The public spending ratio, equivalent to P5.012 trillion, is only marginally less than indicated by the 2022 national budget.

“But the new administration could increase spending on items such as more cash handouts to reduce the rising cost of living facing households or tax relief, without any substantial revenue generating policies or clarity over the path of medium-term fiscal consolidation,” Oxford Economics said.

While the additional fiscal spending would support the recovery, it would undoubtedly catch the attention of the major rating agencies, Oxford Economics said.

If the country’s credit rating is downgraded, Oxford Economics said this would weigh on the recovery in domestic demand for this year.

Debt-watcher Fitch Rating already lowered the Philippines outlook to negative in July last year.

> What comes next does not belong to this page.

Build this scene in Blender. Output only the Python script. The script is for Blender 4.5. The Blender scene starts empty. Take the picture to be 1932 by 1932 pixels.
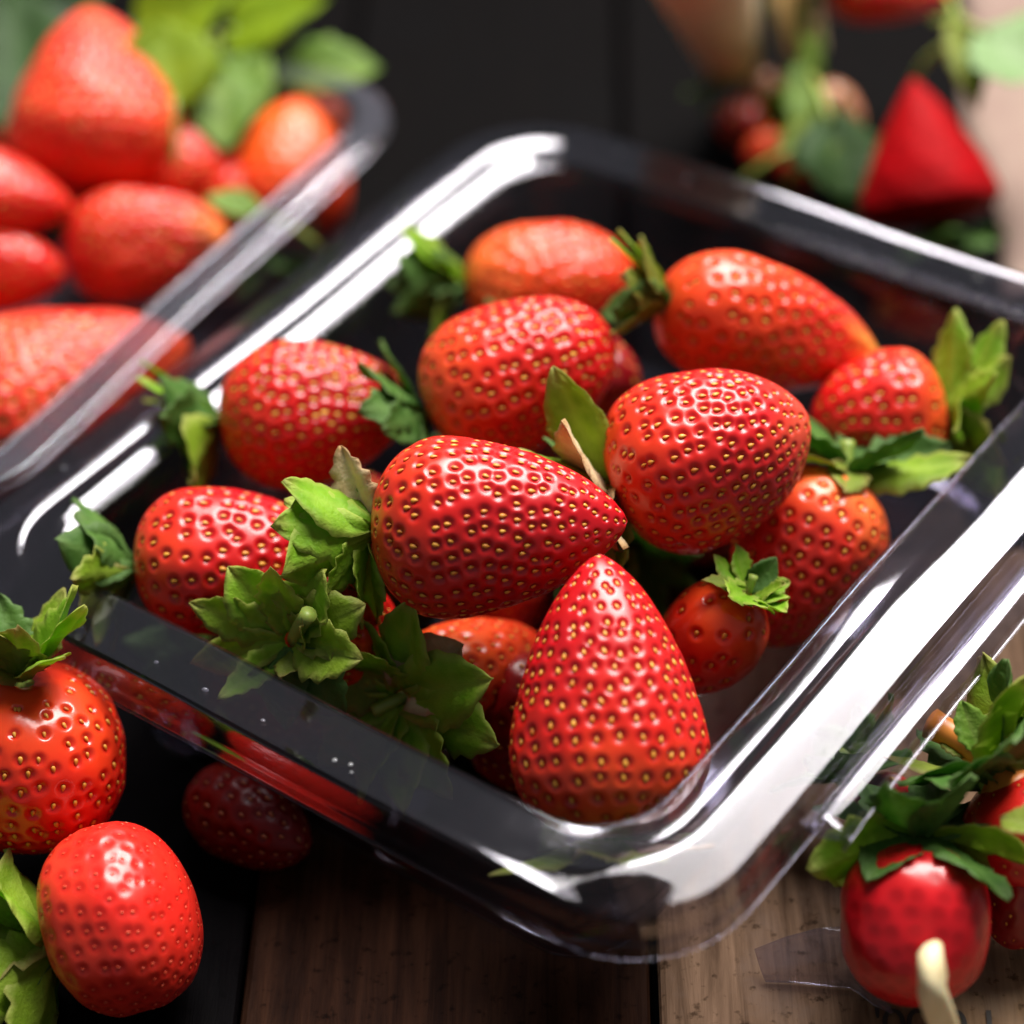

A possible outlook revision by other rating agencies or an outright rating downgrade would push up borrowing costs that have already risen significantly this year, amid tighter global monetary conditions.

Meanwhile, both think tanks expect continue in some policies of the Duterte administration.

Oxford Economics expects some policy continuity under a Marcos leadership, like the “Build, Build, Build” infrastructure program of President Duterte, with capital outlays worth P981 billion.

“This bodes well for the investment and construction outlook, despite the rising costs of construction,” the think tank said.

“We expect a smooth transition to the Marcos administration from the outgoing Duterte administration, with little changes in policy direction,” FitchSolutions said.

“Marcos is likely to continue to focus on infrastructure development on the economic front, while striving to maintain a delicate balancing act between the US and China in terms of foreign policy,” it added.